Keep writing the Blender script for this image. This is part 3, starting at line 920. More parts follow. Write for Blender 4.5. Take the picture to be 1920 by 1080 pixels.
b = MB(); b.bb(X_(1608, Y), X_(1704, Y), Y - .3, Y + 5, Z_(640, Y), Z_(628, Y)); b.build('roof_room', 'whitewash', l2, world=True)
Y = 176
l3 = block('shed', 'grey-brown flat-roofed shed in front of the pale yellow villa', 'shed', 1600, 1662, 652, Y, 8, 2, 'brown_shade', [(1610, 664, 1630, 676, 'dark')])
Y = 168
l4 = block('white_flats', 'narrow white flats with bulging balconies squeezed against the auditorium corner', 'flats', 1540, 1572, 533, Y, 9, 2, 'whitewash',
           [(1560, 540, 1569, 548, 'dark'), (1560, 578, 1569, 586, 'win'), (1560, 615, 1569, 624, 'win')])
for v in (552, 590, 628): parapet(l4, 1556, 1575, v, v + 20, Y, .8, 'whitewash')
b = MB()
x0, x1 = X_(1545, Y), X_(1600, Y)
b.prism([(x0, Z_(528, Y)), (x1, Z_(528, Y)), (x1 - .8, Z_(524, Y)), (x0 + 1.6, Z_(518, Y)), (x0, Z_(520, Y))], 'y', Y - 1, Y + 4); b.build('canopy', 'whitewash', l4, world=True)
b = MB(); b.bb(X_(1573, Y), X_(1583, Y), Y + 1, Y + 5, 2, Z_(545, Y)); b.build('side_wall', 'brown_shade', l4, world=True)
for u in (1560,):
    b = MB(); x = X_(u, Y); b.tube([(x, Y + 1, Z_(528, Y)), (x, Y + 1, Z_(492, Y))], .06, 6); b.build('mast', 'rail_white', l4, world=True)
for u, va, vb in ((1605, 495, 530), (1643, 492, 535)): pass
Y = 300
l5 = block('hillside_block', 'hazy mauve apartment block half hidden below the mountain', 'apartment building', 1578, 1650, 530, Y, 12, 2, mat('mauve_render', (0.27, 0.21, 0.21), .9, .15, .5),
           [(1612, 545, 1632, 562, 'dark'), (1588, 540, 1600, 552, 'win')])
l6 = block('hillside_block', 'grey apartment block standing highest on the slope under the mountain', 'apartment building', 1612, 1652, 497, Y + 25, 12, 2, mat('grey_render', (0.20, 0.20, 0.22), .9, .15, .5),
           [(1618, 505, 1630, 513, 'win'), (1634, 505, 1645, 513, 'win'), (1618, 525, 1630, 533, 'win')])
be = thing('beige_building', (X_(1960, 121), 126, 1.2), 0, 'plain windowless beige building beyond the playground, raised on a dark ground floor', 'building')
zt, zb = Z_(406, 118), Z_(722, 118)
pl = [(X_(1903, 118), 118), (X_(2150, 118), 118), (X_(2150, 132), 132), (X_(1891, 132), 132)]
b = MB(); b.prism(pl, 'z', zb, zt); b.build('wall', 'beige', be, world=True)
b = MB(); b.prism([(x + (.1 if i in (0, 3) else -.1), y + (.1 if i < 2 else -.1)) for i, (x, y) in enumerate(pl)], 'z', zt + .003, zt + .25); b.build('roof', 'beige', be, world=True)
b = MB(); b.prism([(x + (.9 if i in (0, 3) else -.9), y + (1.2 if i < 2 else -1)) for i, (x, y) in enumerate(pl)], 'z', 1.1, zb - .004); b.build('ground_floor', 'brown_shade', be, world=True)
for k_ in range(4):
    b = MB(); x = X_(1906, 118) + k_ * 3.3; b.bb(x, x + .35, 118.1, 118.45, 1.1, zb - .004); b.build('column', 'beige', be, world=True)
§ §
- [YOUR OBJECTIVE]: Set down only these lines, exactly: the line containing "b = MB(); b.prism([(x + (.9" and each line after it, through the end of the listing.

- [WRITTEN SOLUTION]:
b = MB(); b.prism([(x + (.9 if i in (0, 3) else -.9), y + (1.2 if i < 2 else -1)) for i, (x, y) in enumerate(pl)], 'z', 1.1, zb - .004); b.build('ground_floor', 'brown_shade', be, world=True)
for k_ in range(4):
    b = MB(); x = X_(1906, 118) + k_ * 3.3; b.bb(x, x + .35, 118.1, 118.45, 1.1, zb - .004); b.build('column', 'beige', be, world=True)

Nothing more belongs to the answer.